En 1961, la filósofa Hannah Arendt asistió al juicio de Adolf Eichmann en Jerusalén. Eichmann, miembro de las SS, había sido uno de los máximos responsables de la logística de los campos de concentración nazis. Arendt tenía interés en ver qué clase de persona sería capaz de hacer semejantes cosas. En aquel juicio esperaba encontrar algún tipo de persona malvada, acaso un psicópata. Pero Arendt encontró algo muy diferente: a una persona mediocre y extremadamente normal. Sin problemas para socializar, con vínculos familiares y de amistad fuertes y que no destacaba por ningún tipo de crueldad en su vida ordinaria. En aquellas sesiones la filósofa acuñó el concepto de «banalidad del mal», que recogió en Eichmann en Jerusalén.
Durante el juicio, Eichmann no manifestó ningún tipo de culpa por lo que había hecho ni de odio hacia aquellos a quienes se lo había hecho.

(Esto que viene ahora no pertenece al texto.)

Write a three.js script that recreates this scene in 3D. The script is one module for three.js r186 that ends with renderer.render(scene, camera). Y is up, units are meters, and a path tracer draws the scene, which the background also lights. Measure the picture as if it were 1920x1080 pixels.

No se consideraba responsable de aquellas atrocidades porque sólo estaba «haciendo su trabajo». «Cumpliendo órdenes». Sólo estaba cumpliendo con su deber. Eichmann como perfecto cumplidor de la ley. Confesó incluso que llegado cierto punto, sencillamente pensaba que él —¡el encargado de la logística de la solución final!— no era dueño de sus propias obras y no podía cambiar nada.

Esta es la banalidad del mal de la que habló Arendt. Una vez que uno se autoengaña para pensar que no es responsable de sus propios actos, acaba haciendo con total tranquilidad las mayores atrocidades, porque sólo está «haciendo su trabajo» o «cumpliendo órdenes». Sin embargo, está banalidad olvida que la propia libertad existe, y siempre será posible resistir una orden injusta o una ley contraria al bien común. Por mucho que otro –pongamos Marlaska– te ordene hacer algo, la decisión de obedecer es tuya y solamente tuya. Tú eres siempre responsable de lo que haces.

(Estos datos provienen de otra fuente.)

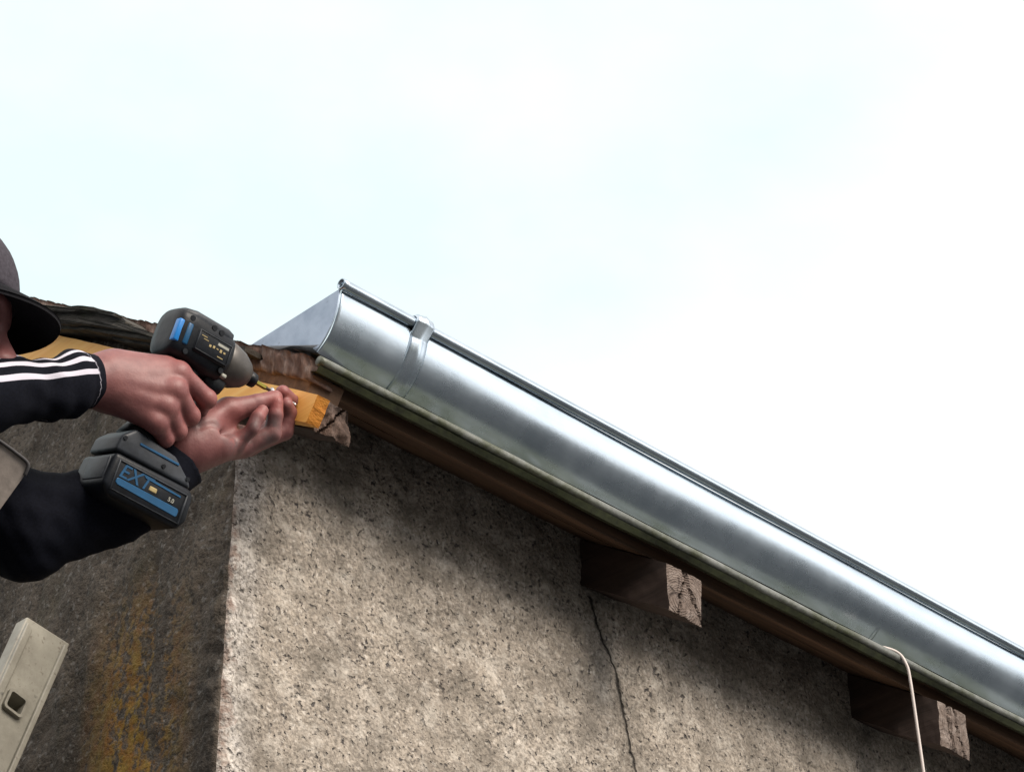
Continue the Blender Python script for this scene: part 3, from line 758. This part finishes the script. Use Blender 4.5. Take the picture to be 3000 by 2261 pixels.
def make_rail(y0):
    bm, Mf, s = rail(y0, y0+.024, rungs)
    o = bmob('side_rail', bm, M['ladder'], la)
    cut = bmesh.new()
    for yv in rungs[:6]: prism(cut, [(hx+p[0], yv+p[1]) for p in rsq(.0118, .004)], -.5, .6, Mf)
    me = bpy.data.meshes.new('cut'); bmesh.ops.recalc_face_normals(cut, faces=cut.faces); cut.to_mesh(me); cut.free(); co = bpy.data.objects.new('cut', me); COL.objects.link(co)
    co.parent = la; co.location = o.location
    mod = o.modifiers.new('b', 'BOOLEAN'); mod.object = co; mod.operation = 'DIFFERENCE'; mod.solver = 'EXACT'
    bpy.context.view_layer.update(); dg = bpy.context.evaluated_depsgraph_get(); nm = bpy.data.meshes.new_from_object(o.evaluated_get(dg)); o.modifiers.clear(); o.data = nm; bpy.data.objects.remove(co)
    if not nm.materials: nm.materials.append(M['ladder'])
    # raised lips along both edges
    bm = bmesh.new()
    z0, z1 = sorted((s*(y0-YL), s*(y0-YL-.006)))
    prism(bm, [(-.009, .009), (-.0015, .0135), (-.0015, Ltot), (-.009, Ltot)], z0, z1, Mf, .0015)
    prism(bm, [(-wid+.0015, top_cut+.010), (-wid+.012, top_cut+.016), (-wid+.012, Ltot), (-wid+.0015, Ltot)], z0, z1, Mf, .0015)
    bmob('edge_lip', bm, M['ladder'], o)
    return Mf, s
Mf, s = make_rail(YL); make_rail(YL+.40)
for yv in rungs:
    bm = bmesh.new(); t = bmesh.new()
    O = rsq(.0145, .005); I = rsq(.0112, .0035)
    z0, z1 = s*(-.006), s*(.43); m = len(O)
    R_ = [[t.verts.new((hx+p[0], yv+p[1], zz)) for p in L] for L in (O, I) for zz in (z0, z1)]
    for i in range(m):
        j = (i+1) % m; t.faces.new((R_[0][i], R_[0][j], R_[1][j], R_[1][i])); t.faces.new((R_[2][i], R_[3][i], R_[3][j], R_[2][j]))
        t.faces.new((R_[0][i], R_[2][i], R_[2][j], R_[0][j])); t.faces.new((R_[1][i], R_[1][j], R_[3][j], R_[3][i]))
    merge(bm, t, Mf); bmob('rung', bm, M['ladder'], la)

# ------------------------------------------------------------------ screw, impact driver
ST = onX(872, 1190, -.0205)
u = np.array([.9975, 0, -.07]); u /= np.linalg.norm(u)
e2 = np.array([u[2], 0, -u[0]])
rho = rad(20); vv = math.sin(rho)*np.array([0, 1., 0]) + math.cos(rho)*e2; vv /= np.linalg.norm(vv)
ww = np.cross(u, vv)
if ww@(-cF) < 0: ww = -ww
SL = .042
MS = frame(ST, u, vv, ww)
bm = bmesh.new()
pr = [(0, .0002), (-.006, .0020)]
for i in range(28): a_ = -.006-.0009*i; pr += [(a_, .0016), (a_-.00045, .0023)]
pr += [(-.034, .0016), (-SL+.006, .0017), (-SL+.002, .0042), (-SL, .0044)]
lathe(bm, pr, 14, MS); o = bmob('screw', bm, M['steel'], None, True); o['label'] = 'bright steel screw pinched between fingers, point on the yellow batten'; o['category'] = 'screw'

NL = .067                                   # tip of screw to the driver's collar
OD = ST - u*NL
dr = empty('impact_driver', tuple(OD), 'black cordless impact driver with blue trim gripped in the right hand', 'power tool')
MD = frame(OD, u, vv, ww)
bm = bmesh.new(); lathe(bm, [(-.004, .0032), (.016, .0032)], 6, MD); bmob('bit', bm, M['bit_gold'], dr)
bm = bmesh.new(); lathe(bm, [(.016, .0030), (.018, .0022), (NL-SL-.0005, .0020)], 8, MD); bmob('bit_tip', bm, M['bit_dark'], dr)
bm = bmesh.new(); lathe(bm, [(0, .0065), (-.001, .0085), (-.009, .0092), (-.010, .0082), (-.013, .0085), (-.015, .0125)], 28, MD); bmob('collar', bm, M['tool_black'], dr, True)
bm = bmesh.new(); lathe(bm, [(-.013, .0125), (-.017, .0165), (-.030, .0235), (-.044, .0268), (-.052, .0275), (-.056, .0262)], 40, MD); bmob('nose_cone', bm, M['tool_nose'], dr, True)
# motor housing: a squarish barrel built from a rounded section swept along the axis
def sect(n_, ry, rz, pw):
    out = []
    for i in range(n_):
        t = 2*math.pi*i/n_; c_, s_ = math.cos(t), math.sin(t)
        out.append((ry*math.copysign(abs(c_)**pw, c_), rz*math.copysign(abs(s_)**pw, s_)))
    return out
def loft(bm, rings, Mx):
    t = bmesh.new(); R_ = []
    for (a_, cy_, cz_, ry, rz, pw) in rings: R_.append([t.verts.new((a_, cy_+p[0], cz_+p[1])) for p in sect(44, ry, rz, pw)])
    for A_, B_ in zip(R_, R_[1:]):
        for i in range(44): t.faces.new((A_[i], A_[(i+1) % 44], B_[(i+1) % 44], B_[i]))
    t.faces.new(R_[0]); t.faces.new(R_[-1]); merge(bm, t, Mx)
bm = bmesh.new()
loft(bm, [(-.054, 0, 0, .0255, .0255, .9), (-.055, 0, 0, .0285, .0275, .8), (-.060, .001, 0, .0305, .0285, .66), (-.085, .001, 0, .0315, .0295, .58), (-.112, 0, 0, .0315, .0295, .56), (-.126, 0, 0, .0305, .0285, .56), (-.132, 0, 0, .0285, .0265, .58), (-.1345, 0, 0, .025, .0235, .62), (-.1355, 0, 0, .014, .013, .8)], MD)
bmob('motor_housing', bm, M['tool_black'], dr, True)
# top shell band, lighter grey
bm = bmesh.new()
loft(bm, [(-.060, -.0235, .002, .0085, .0215, .7), (-.068, -.0245, .002, .0095, .0235, .7), (-.114, -.0245, .002, .0095, .0235, .7), (-.128, -.0225, .002, .0085, .0215, .7), (-.1335, -.0185, .002, .006, .016, .8)], MD)
bmob('top_shell', bm, M['tool_grey'], dr, True)
# dark screw recesses along the shell
for (a_, b_) in ((-.121, -.0185), (-.090, -.0215), (-.079, -.0205), (-.116, .0215), (-.064, .0205)):
    bm = bmesh.new(); lathe(bm, [(0, .0034), (.006, .0034)], 12, MD @ frame((a_, b_, .0225), (0, 0, 1), (1, 0, 0), (0, 1, 0)))
    bmob('recess', bm, M['tool_black'], dr)
# side panel with lettering marks
bm = bmesh.new(); bbox(bm, (-.110, -.0125, .026), (-.060, .0165, .0318), MD, .0035, 3); pn = bmob('side_panel', bm, M['tool_black'], dr, True)
bm = bmesh.new()
R1 = [(-.117, -.0095), (-.067, -.0095), (-.067, .0135), (-.117, .0135)]
for (x0, y0, x1, y1) in ((-.108, -.0105, -.062, -.0095), (-.108, .0130, -.062, .0140), (-.1085, -.0105, -.1075, .0140), (-.0625, -.0105, -.0615, .0140)): bbox(bm, (x0, y0, .0312), (x1, y1, .0326), MD, .0004, 1)
bmob('panel_rim', bm, M['tool_grey'], pn, True)
bm = bmesh.new(); bbox(bm, (-.081, -.0065, .0314), (-.065, -.0030, .0323), MD, .0004, 1); bmob('badge', bm, M['label_white'], pn)
bm = bmesh.new()
for i in range(5): bbox(bm, (-.0915+.0052*i, .0005-.001*(i % 2), .0314), (-.0885+.0052*i, .0035-.0008*(i % 3), .0322), MD, .0002, 1)
bbox(bm, (-.105, -.0055, .0314), (-.097, -.0045, .0322), MD); bbox(bm, (-.101, -.0025, .0314), (-.094, -.0016, .0322), MD); bbox(bm, (-.077, .0085, .0314), (-.069, .0095, .0322), MD)
bmob('marking', bm, M['label_gold'], pn)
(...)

La justicia y el bien existen antes que las leyes; por eso las leyes se deben a la justicia y al bien y no al contrario. Precisamente por eso lo justo y lo bueno no implica necesariamente cumplir la ley. Las mayores atrocidades se han dado a manos de perfectos cumplidores que sencillamente hacían su trabajo, cometiendo la grave irresponsabilidad de pensar que el bien y la justicia están meramente en el cumplimiento ciego de la obligación. En este sentido, dado que la ley debe servir al bien y la justicia, no puede realmente llamarse ley a aquella orden que va contra el bien y la justicia. Como bien apuntó santo Tomás de Aquino, a una legislación injusta o contraria al bien común por parte de un príncipe no se le debe obediencia. De hecho lo moralmente correcto es desobedecerla o resistirla. Otro santo Tomás, el británico Moro, le hizo caso.

Los capataces de las plantaciones de algodón americanas que daban latigazos a los negros sólo estaban haciendo su trabajo. Sólo cumplían órdenes. En realidad, hasta el camello de aquella esquina, que trapichea con el pico que mata de sobredosis al adicto, solamente está haciendo su trabajo. Por eso nos surge una duda: ¿Se puede realmente decir que no ha tenido ninguna responsabilidad en la muerte del adicto el perfecto cumplidor que sólo es responsable de haber elegido su trabajo de camello?

Si te ordenan lanzar gas lacrimógeno a una multitud tranquila en la que hay niños y ancianos, o cargar violentamente contra personas indefensas que no están siendo un peligro real para nadie, ¿puedes realmente excusarte en que sólo estás siguiendo órdenes? ¿O sería bueno desobedecerlas y plantar resistencia? Ahí donde existe la posibilidad de perder tu trabajo, nace la oportunidad de conservar algo mucho más importante: tu honra.

Al final, lo mínimo exigible a un policía es que sea íntegro. La situación puede ser complicada con familia, hijos… Pero un policía no ha jurado proteger su sueldo sino España y sus gentes. Cuando a España la amenaza un tirano al galope de órdenes tiránicas, el juramento obliga, precisamente, a la desobediencia. A una difícil resistencia pacífica. Porque todos suponemos que uno no se metió a policía porque aquello era fácil. Lo mínimo que podemos exigir a las fuerzas de seguridad es el heroísmo, la bondad y la poesía. El heroísmo de perderlo todo por aquello que juraste defender y por mantener la integridad de tu conciencia. Imagina qué habría pasado si tantos perfectos cumplidores como Adolf Eichmann se hubieran negado a acatar órdenes injustas; la historia habría sido muy distinta.

A estas alturas, lo que nadie debe hacer es engañarse pensando que la responsabilidad de uno mismo en los hechos de la historia queda anulada por la circunstancia de estar siguiendo órdenes. Estar haciendo tu trabajo mientras cometes la injusticia jamás te quitará responsabilidad alguna: solamente tú eres dueño de tus actos.